Plugin architecture; was: [sldev] Avatar list ready for testing!
Jason Giglio
gigstaggart at gmail.com
Wed Feb 21 16:48:57 PST 2007
Andrew Meadows wrote:
> The biggest disadvantage, as pointed out by one of the other LL developers,
> is that without some sort of encryption (SSH), unguessable URLs
> (capabilities),
> or other security measures this would be a wide open hole for all sorts of
> exploits. Even if the APR socket is on 127.0.0.1 javascript can trigger
> packets to localhost, so someone could set up a malicious website that
> could
> take some control of any currently running SL client.

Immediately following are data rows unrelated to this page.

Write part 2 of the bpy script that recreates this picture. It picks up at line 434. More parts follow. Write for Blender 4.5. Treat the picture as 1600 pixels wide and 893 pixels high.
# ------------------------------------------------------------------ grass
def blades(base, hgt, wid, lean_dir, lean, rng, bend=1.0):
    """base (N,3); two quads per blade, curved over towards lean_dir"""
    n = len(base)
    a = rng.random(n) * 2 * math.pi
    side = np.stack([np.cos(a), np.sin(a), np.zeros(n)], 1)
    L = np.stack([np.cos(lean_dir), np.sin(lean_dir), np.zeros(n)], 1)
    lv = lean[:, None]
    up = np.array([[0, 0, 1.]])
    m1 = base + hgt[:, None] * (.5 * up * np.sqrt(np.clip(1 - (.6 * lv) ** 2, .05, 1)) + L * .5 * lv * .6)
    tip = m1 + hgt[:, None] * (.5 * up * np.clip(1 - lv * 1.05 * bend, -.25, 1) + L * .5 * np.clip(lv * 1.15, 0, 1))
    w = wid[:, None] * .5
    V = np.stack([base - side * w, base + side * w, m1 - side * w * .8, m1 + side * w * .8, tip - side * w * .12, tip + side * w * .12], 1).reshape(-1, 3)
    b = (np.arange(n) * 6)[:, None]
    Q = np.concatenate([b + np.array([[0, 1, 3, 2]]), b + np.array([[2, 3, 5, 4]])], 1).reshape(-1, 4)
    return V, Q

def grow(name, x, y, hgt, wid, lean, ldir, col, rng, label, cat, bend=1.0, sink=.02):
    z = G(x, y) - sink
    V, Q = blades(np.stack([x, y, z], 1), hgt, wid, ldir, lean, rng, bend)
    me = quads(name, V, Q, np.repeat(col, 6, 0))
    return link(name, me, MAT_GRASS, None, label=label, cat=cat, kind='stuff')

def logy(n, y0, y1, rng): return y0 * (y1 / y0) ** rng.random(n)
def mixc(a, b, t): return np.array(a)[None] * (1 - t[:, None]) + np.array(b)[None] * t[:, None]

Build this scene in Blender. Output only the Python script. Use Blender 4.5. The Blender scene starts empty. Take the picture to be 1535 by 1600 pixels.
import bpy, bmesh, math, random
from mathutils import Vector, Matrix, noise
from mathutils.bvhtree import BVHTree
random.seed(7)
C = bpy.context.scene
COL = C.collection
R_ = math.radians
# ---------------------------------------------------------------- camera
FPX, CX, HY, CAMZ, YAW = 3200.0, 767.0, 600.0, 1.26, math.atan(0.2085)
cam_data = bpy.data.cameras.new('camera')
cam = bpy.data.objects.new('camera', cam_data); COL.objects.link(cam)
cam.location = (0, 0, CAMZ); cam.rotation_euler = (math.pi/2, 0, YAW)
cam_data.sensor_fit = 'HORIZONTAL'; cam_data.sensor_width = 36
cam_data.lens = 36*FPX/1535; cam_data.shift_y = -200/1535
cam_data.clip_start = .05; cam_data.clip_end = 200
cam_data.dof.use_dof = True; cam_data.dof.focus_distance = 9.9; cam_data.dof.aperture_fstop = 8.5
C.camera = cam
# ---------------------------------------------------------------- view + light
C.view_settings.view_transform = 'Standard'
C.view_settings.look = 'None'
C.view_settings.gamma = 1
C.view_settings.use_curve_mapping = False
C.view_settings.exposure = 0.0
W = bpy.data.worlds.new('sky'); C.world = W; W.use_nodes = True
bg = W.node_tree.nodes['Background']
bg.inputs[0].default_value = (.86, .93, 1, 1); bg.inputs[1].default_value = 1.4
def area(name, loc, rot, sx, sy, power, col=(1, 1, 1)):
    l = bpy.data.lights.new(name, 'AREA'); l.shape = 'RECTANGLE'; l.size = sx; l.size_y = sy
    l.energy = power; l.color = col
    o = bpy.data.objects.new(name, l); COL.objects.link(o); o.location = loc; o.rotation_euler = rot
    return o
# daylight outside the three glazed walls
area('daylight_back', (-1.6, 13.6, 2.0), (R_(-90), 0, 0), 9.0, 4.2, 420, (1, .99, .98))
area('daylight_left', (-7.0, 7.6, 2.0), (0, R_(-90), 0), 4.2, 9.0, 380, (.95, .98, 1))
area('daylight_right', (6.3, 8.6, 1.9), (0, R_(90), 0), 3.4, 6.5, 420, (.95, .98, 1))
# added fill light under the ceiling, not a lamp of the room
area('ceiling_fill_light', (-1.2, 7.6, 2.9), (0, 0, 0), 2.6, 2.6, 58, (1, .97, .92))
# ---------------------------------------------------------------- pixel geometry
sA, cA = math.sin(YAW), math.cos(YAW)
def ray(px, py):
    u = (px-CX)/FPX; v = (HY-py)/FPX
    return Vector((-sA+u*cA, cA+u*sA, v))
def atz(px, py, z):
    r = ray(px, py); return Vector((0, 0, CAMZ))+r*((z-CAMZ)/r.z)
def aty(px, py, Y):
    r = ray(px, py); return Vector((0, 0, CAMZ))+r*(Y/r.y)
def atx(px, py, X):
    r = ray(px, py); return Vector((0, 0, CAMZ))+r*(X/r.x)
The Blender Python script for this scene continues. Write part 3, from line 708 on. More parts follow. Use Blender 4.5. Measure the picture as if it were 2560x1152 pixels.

I don't see that as the biggest disadvantage. XML is a hell of a lot of
overhead for something that's local, that you control both ends of, and
that is going to potentially be pushing data with high transaction rates
and strict latency requirements. That's a huge hit just to be buzzword
compliant.
As for security, I don't see that as totally intractable. There's
already a level of trust required for plugins themselves, so the main
concern is an exploit, like JS XMLHTTPRequest like you pointed out.
This assumes that we should accept new plugins on the fly, without
restarting the client. I'm not sure that's a reasonable design goal.
If plugins were totally asynchronous like that, how would you start them
when SL started? Or should they sit there as little daemons or services
whenever the system is booted, just waiting for SL to start?
Plugins only loaded when the client starts would prevent some random
exploit from initiating a connection to the running server, since the
client would know what connections it was expecting and from what plugins.